The ratification of the Constitution faced several challenges that were fronted by the Federalists and the anti-Federalists. The Federalists were in support of the ratification of the constitution while the Anti-federalists were against the ratification of the constitution (Scot, 2013). The Federalists were led by Alexander Hamilton, John jay and James Madison. The Anti-federalists were led by James Hancok. The Federalists felt that the Constitution was the supreme covenant that bound all the people of the US. In the Federalist papers, specifically Federalist number ten, Madison says that the constitution was political creativity of the team that was tasked with the writing of the constitution (Scot, 2013). By this he meant that the constitution was able to solve all the problems that were bedevilling the young nation and hindering it from moving forward. In Federalist number 84, the federalists felt that was no need to include the Bill of Rights in the constitution since the entire constitution embodied a Bill of Rights. The Anti-Federalists had seen that lack of a bill of rights in the constitution and that was one of the reasons that made them oppose the ratification of the constitution.

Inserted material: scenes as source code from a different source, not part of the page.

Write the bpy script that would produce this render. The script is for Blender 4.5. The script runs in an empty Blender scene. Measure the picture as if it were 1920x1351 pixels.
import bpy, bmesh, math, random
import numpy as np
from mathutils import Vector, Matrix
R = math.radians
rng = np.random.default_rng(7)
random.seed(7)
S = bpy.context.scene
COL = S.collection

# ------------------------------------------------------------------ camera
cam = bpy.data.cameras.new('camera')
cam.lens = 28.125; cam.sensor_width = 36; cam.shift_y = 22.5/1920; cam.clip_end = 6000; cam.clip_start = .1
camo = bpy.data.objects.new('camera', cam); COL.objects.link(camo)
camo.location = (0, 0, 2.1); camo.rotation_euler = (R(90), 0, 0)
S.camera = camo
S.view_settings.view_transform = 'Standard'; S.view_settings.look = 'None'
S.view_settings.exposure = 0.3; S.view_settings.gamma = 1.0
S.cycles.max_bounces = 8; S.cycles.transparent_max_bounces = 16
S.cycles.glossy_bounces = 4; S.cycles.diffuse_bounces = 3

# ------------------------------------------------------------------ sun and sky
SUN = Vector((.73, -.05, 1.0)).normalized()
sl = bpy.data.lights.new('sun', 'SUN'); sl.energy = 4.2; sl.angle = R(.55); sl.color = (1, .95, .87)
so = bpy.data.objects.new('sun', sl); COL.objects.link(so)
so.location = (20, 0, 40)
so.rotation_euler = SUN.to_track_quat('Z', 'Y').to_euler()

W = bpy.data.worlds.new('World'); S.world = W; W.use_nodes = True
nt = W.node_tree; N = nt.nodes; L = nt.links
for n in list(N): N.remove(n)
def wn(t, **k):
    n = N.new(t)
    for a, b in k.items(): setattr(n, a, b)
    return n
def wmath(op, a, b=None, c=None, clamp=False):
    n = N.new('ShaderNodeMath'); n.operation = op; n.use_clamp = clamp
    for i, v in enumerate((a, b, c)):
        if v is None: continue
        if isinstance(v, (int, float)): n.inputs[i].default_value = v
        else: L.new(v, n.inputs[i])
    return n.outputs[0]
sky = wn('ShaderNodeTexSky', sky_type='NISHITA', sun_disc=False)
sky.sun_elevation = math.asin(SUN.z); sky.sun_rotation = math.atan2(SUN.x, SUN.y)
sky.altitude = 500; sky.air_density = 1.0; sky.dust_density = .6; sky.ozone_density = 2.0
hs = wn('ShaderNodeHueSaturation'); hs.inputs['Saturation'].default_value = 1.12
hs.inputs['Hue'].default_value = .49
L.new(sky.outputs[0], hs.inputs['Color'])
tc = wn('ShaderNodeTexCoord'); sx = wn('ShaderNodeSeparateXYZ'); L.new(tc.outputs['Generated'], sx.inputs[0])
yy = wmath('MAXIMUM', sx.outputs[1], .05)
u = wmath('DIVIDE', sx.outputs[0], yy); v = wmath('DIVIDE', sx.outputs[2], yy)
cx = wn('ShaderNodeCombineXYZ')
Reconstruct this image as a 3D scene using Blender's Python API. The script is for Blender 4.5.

The Anti-Federalists felt that since the constitution advocated for a president with powers over the states, they felt that the autonomy of the states would dwindle. On the other hand, the Federalists, through federalist number 70 felt that a strong person in charge of the entire nation was far much better than granting each state its autonomy (Meyerson, 2008). It, therefore, meant that the Federalists were for strong presidency while the Anti-federalists were for weaker presidency. The Bill of Rights was infused in the constitution when it became apparent that it was necessary for the survival of the entire nation. The constitution was to be explicit on this issue of Bill of Rights so that there was a clear demarcation about what each person was entitled and what each person was not entitled to. In so doing, The Bill of Rights achieved some relative success in balancing between the interests of the nation and the interest of the states.